The Senate Banking Committee’s failure to advance the CLARITY Act has created an unintended experiment on stablecoin rewards, pitting the American Bankers Association’s $6.6 trillion deposit-at-risk warning against the White House Council of Economic Advisers’ $2.1 billion lending-effect estimate. The legislative gridlock leaves exchanges free to offer yields on stablecoins while Congress debates whether such incentives genuinely threaten bank deposit bases or represent minimal economic friction.

The Competing Risk Frameworks

The ABA’s $6.6 trillion figure reflects the total US commercial bank deposit base ($19.1 trillion), treating all deposits as theoretically vulnerable to stablecoin competition. Banks argue that exchange-funded rewards on stablecoins—cash back, referral bonuses, promotional yields—create functional deposit substitutes without the reserve requirements, capital rules, or insurance costs that constrain traditional banking. The White House CEA’s April rebuttal projected a $2.1 billion lending reduction if stablecoin yield prohibitions passed, representing a 0.02% increase in overall lending. Standard Chartered’s $500 billion deposit outflow forecast by end-2028 occupies middle ground, bounded and time-specific. The stablecoin market stood at $320 billion as of April 27, representing 1.66% of the deposit base. If stablecoins captured $500 billion entirely through deposit displacement, the share would reach 0.96% of total deposits.

Market Data and Regulatory Response

The OCC and FDIC proposed anti-evasion rules in March and April, respectively, targeting deposit-flight mechanics but neither rule has been finalized. Galaxy Research assessed 50-50 odds of CLARITY enactment this year, signaling legislative uncertainty. The BIS February working paper documented $3.5 billion in five-day stablecoin inflows lowering three-month T-bill yields by 2.5-3.5 basis points, establishing empirical proof that stablecoins already connect to Treasury markets and deposit substitution dynamics. The White House CEA cited an $800 million net welfare cost from yield prohibition, suggesting broader economic trade-offs beyond lending volume. Congressional hearings on stablecoin rewards have spanned 18 months without resolution.

Global Regulation Narrows the Debate

The EU’s MiCA framework explicitly prohibits e-money token issuers from paying interest, establishing a regulatory precedent for yield caps. Hong Kong’s license-based stablecoin regime similarly restricts reward mechanisms. The BIS cross-jurisdiction analysis indicates global policymakers view stablecoin yields as a deposit-competition lever requiring explicit control. The CLARITY Act’s stall has left US exchanges operating in a regulatory vacuum while other jurisdictions move toward explicit restrictions, potentially creating arbitrage opportunities for offshore stablecoin issuers and exchanges.

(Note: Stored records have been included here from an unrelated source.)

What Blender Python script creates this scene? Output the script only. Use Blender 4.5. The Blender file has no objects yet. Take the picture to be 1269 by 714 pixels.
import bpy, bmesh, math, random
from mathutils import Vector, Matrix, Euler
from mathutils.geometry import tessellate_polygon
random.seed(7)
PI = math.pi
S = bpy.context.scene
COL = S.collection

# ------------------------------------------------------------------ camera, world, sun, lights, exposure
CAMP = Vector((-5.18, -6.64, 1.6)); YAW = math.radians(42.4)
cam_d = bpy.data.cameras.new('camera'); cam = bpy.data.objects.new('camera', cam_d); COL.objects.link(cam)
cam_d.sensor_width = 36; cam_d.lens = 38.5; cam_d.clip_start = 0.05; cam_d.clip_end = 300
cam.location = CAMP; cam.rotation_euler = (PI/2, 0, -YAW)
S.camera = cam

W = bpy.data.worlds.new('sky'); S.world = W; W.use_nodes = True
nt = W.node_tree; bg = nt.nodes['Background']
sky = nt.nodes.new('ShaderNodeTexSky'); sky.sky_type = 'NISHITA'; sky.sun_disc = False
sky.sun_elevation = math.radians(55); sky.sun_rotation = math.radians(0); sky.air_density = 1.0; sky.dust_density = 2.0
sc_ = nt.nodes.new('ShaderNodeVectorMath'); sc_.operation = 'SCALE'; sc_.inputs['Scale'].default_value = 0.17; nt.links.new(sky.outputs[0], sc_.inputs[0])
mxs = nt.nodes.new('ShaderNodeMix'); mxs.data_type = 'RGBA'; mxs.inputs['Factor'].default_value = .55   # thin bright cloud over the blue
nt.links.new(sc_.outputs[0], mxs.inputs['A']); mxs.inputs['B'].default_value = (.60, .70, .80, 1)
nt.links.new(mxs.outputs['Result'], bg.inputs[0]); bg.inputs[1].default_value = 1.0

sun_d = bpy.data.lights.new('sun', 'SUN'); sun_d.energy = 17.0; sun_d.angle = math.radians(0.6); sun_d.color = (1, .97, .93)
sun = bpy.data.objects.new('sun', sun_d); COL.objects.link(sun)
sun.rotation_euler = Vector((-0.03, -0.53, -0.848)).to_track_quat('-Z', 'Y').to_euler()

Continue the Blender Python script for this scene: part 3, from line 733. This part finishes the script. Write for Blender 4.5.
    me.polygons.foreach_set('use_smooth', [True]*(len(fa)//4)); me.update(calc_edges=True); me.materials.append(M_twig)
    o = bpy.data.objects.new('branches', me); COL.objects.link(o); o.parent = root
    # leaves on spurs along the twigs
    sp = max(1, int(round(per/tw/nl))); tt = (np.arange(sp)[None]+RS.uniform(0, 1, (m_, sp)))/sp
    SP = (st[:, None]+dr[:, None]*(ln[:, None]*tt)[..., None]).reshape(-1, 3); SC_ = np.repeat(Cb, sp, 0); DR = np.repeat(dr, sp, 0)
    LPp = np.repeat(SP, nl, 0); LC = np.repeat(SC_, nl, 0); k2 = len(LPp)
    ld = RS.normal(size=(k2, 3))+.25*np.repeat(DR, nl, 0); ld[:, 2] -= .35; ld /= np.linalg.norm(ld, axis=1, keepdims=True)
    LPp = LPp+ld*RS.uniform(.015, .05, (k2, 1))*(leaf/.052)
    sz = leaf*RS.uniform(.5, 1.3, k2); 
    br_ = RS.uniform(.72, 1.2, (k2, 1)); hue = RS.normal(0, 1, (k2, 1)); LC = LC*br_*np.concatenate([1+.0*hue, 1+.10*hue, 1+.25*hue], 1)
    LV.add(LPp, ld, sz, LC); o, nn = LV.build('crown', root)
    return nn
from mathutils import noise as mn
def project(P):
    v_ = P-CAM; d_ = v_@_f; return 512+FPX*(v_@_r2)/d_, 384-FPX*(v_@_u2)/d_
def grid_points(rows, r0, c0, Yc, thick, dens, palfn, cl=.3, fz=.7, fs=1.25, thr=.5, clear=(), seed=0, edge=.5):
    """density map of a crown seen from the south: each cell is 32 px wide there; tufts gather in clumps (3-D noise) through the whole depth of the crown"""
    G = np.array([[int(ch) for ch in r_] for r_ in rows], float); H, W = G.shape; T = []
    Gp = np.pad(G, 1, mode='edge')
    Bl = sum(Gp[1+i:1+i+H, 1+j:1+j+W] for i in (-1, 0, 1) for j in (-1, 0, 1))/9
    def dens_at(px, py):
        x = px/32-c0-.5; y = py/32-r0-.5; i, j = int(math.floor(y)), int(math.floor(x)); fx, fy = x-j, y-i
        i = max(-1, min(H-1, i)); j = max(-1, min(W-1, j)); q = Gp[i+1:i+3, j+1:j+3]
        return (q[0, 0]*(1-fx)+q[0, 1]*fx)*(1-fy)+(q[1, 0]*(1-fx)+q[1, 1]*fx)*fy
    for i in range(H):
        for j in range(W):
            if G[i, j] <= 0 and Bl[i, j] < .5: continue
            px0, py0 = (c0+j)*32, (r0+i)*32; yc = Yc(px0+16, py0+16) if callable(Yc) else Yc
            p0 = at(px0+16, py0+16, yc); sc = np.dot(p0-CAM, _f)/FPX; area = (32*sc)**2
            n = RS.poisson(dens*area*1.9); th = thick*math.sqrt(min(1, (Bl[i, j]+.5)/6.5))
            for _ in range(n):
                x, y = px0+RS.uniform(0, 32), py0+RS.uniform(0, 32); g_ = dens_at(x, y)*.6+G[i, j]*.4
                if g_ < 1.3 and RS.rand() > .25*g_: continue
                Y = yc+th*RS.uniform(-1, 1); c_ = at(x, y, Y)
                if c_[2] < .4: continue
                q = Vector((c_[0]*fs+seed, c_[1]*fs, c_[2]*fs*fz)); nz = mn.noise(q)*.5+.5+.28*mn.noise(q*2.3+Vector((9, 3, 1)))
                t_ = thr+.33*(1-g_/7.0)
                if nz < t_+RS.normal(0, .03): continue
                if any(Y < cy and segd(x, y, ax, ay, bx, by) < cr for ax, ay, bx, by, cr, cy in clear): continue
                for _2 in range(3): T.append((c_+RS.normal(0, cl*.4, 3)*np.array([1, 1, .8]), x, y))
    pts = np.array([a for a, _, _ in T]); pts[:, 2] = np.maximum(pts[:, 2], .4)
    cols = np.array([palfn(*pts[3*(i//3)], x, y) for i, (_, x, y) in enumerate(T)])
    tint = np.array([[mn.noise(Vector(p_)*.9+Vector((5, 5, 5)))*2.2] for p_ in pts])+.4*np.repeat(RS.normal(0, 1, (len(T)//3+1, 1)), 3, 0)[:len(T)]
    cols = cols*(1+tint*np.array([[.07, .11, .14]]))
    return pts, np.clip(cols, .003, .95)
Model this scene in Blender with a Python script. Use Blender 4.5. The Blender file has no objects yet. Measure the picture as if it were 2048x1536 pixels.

Next Milestones and Unresolved Variables

The CLARITY Act addresses token classification, exchange registration, software carveouts, and DeFi provisions, but core disputes over stablecoin yield language remain unresolved. If enacted, the GENIUS Act framework would prohibit stablecoin rewards explicitly, with effectiveness 18 months post-enactment or 120 days after final regulations. OCC and FDIC final rules remain unpublished. No official timeline confirms when Senate Banking will resume deliberation or whether the Trump administration’s pro-crypto stance will accelerate legislative movement.